The diy woodburning stove obviously can't be used on the ground; it needs some sort of stand. The scrap pile provided some pieces of angle-iron which had been bolted together to support some long-gone piece of equipment, and by adding a couple of cross-pieces cut from the support brackets of an old barn door, I had a frame which was just the right height!

Two coats of high-temperature stove paint were then applied.

Now for the door. This took some planning, because a dome-shaped door is not the ideal shape for flat hinges! I ended up fixing small brackets to both the door and the cylinder walls, and using two small steel strips to form the actual hinge. Not easy to describe, but you can see what I did in the next photo:

The door needed to close with some sort of seal. This meant it needed some sort of "lip" around the woodstove body. To form this, I used an appropriately-sized band of steel from an old oak barrel. This was fixed to the body of the woodstove with rivets. I then made a door handle by taking a carrying handle off an old wooden trunk, and bolting this to a metal bar on the door. You can see the ceramic airvent control underneath, and the glass viewing window above the handle.

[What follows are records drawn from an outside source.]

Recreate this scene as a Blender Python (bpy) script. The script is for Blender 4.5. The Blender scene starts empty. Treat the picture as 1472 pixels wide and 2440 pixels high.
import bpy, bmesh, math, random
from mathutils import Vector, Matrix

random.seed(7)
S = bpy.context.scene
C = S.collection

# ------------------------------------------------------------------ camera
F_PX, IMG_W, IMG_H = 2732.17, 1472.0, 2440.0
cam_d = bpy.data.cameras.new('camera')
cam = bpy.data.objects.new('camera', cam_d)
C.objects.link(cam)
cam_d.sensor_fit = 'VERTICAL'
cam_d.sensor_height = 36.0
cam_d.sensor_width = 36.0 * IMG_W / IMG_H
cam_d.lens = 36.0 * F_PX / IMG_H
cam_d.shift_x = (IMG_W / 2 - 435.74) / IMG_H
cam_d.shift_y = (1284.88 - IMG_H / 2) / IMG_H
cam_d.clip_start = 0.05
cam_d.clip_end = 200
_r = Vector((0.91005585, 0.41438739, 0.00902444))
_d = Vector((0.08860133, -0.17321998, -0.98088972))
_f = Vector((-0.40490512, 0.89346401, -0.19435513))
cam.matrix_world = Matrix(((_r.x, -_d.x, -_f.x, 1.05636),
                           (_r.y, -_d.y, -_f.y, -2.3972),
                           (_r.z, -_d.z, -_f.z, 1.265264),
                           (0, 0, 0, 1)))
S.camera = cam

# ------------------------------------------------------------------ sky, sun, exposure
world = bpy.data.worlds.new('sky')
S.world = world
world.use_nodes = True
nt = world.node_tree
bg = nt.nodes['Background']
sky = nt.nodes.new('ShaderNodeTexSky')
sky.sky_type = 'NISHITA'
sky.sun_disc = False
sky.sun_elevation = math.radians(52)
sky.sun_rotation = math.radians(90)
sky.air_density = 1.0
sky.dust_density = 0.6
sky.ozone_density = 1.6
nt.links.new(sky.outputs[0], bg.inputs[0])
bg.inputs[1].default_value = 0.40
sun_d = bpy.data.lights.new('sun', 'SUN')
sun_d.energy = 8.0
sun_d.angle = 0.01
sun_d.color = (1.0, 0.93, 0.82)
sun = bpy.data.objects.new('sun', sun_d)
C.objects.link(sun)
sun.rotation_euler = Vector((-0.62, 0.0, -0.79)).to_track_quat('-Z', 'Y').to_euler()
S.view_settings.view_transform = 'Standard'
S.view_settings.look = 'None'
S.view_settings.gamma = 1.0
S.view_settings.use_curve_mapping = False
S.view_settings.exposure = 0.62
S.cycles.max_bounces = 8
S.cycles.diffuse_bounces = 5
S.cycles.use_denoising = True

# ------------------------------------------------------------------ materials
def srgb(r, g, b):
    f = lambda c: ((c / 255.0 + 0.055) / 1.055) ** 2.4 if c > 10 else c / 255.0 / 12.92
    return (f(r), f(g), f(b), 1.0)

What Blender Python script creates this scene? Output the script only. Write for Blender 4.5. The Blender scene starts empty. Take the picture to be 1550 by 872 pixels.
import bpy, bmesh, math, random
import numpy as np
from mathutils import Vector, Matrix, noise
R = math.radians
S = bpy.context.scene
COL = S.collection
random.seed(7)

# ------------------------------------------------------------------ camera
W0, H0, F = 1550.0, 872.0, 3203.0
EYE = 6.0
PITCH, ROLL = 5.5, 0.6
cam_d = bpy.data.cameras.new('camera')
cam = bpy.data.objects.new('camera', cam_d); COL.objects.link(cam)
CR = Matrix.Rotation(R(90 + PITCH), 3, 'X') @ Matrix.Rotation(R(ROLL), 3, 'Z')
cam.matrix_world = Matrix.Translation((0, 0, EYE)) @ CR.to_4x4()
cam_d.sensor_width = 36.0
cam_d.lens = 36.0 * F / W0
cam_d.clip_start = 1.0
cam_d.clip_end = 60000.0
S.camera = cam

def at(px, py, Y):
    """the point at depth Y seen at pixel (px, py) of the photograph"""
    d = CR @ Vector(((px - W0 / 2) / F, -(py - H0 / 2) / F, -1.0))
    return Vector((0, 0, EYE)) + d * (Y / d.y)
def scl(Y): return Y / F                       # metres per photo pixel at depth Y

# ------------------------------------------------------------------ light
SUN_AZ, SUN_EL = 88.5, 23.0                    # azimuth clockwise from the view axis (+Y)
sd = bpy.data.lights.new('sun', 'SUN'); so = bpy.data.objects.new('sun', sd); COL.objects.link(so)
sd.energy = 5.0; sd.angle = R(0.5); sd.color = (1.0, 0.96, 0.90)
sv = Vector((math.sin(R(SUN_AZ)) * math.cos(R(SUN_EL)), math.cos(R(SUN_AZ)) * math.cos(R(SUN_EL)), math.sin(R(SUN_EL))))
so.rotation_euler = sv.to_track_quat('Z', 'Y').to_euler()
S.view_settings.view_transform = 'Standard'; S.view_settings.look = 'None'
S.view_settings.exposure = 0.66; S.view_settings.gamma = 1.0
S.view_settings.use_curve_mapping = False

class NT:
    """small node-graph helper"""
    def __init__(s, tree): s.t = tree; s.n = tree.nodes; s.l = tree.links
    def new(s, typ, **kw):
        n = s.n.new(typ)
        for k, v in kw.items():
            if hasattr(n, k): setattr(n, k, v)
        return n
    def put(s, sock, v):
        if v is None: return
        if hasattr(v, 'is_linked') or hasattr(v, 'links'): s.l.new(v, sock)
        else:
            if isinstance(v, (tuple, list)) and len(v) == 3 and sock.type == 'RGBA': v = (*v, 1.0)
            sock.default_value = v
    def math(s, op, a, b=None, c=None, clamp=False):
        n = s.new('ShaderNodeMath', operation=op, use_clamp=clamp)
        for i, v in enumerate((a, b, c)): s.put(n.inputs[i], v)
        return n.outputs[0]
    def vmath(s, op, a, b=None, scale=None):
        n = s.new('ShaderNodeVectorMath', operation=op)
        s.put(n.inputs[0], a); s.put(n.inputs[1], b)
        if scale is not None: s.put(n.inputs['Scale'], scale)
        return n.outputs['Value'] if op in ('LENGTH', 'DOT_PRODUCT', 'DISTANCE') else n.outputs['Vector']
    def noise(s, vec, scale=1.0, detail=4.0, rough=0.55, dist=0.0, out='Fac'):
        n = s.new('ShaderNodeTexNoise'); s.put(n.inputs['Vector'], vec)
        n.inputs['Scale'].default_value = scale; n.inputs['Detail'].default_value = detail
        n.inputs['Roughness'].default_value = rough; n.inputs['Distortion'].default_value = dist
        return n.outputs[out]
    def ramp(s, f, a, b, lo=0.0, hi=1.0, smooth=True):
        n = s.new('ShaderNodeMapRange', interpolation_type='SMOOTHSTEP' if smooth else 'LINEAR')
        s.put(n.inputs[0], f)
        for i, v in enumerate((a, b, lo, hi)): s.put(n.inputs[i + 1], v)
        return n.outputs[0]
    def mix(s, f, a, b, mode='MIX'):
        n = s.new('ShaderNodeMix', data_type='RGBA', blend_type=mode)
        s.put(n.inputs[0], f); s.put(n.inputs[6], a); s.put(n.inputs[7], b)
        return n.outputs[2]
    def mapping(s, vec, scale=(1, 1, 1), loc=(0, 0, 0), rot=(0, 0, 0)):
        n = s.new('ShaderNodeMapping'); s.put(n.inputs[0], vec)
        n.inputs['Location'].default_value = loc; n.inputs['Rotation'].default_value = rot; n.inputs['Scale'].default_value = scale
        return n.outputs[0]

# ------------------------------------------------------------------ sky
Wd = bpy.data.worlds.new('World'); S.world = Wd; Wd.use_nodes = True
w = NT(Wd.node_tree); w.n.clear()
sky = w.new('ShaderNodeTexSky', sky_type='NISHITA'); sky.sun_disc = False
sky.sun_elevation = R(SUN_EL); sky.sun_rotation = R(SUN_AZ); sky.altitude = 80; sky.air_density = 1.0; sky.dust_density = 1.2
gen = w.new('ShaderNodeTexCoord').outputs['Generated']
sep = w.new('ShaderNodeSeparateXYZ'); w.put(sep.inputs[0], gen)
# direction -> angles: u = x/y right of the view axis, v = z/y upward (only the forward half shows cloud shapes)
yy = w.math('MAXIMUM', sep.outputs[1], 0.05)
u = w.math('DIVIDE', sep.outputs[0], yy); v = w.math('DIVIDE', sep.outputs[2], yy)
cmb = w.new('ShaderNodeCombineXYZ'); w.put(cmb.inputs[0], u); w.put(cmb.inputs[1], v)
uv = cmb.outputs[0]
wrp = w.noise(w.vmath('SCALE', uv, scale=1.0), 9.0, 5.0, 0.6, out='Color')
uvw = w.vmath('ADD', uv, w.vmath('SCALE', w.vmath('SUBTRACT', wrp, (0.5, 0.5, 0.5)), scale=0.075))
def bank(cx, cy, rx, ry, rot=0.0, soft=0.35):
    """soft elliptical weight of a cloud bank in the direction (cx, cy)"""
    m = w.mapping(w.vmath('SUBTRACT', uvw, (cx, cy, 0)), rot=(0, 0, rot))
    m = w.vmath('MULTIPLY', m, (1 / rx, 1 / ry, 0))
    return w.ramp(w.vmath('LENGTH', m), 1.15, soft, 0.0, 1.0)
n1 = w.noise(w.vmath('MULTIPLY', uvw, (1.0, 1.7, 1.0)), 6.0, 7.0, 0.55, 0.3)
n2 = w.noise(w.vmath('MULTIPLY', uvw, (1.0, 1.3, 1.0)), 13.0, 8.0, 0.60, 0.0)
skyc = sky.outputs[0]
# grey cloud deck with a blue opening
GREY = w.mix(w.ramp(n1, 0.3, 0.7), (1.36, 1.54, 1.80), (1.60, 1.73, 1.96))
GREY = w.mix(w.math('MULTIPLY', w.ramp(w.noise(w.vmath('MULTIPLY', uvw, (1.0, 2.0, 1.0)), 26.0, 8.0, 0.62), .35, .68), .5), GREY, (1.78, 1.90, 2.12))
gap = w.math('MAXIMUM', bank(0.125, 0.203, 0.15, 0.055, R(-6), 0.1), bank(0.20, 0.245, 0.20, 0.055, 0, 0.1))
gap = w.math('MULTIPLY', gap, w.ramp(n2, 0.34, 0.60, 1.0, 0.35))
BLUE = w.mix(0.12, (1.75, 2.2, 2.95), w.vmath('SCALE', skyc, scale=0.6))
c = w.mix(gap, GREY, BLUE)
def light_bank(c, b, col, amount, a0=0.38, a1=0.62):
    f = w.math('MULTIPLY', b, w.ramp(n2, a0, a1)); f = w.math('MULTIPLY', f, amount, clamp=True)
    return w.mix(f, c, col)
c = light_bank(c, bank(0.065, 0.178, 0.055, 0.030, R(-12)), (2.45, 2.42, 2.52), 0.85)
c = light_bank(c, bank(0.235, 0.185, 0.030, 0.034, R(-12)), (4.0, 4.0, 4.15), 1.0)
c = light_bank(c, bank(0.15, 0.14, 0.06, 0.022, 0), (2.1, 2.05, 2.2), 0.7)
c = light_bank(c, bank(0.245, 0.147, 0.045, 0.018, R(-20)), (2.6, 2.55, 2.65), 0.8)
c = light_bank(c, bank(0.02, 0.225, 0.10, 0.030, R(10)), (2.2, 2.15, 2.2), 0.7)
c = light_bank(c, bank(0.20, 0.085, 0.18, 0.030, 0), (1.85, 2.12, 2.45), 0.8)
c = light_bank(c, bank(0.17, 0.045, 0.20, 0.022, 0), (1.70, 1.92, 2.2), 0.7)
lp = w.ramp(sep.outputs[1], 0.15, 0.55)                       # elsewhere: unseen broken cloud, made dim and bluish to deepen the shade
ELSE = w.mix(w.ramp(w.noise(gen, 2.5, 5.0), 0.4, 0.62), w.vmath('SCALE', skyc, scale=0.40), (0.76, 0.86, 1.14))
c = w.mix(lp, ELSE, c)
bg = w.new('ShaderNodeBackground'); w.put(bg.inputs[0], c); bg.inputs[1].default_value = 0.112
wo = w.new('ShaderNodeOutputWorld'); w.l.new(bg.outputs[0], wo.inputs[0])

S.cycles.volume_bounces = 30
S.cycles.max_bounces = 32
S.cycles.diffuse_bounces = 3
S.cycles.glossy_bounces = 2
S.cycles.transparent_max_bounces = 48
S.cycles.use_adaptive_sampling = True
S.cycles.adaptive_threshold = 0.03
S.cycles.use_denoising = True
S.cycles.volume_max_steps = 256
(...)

In the next photo you can see the inside of the stove door. The glass viewing window is held loosely in place with a small right-angled bracket. This allows the glass to expand and contract without breaking.
I drilled lots of small holes for the air vent (bottom left).
You can also see the mesh fire grate inside the woodstove, and the riveted "lip" around the woodstove body.

Here's a view of the completed diy woodburner with attached stovepipe. I didn't bother doing anything fancy, I just poked the stovepipe out of a convenient aperture in the wall!

Another view of the completed woodstove showing the door latch. It latches onto a simple M8 bolt fitted to the side of the woodstove body.

So, does it work? I can confirm it does. It will take logs up to 50cm long quite comfortably. The only design flaw is with the air control. The 5mm holes I drilled underneath the ceramic air-vent are insufficient even with the vent fully open. For the time being, I just leave the door open a crack; this works fine - I've had no problem with smoke escaping. Ideally I think it needs two unrestricted air vents, but I'll revisit this problem at a later date.

The glass viewing window works fine; and because it's at the front of the stove the glass doesn't get too hot. The stove itself puts out quite a lot of heat, but one job I still need to do is insulate the workshop ceiling!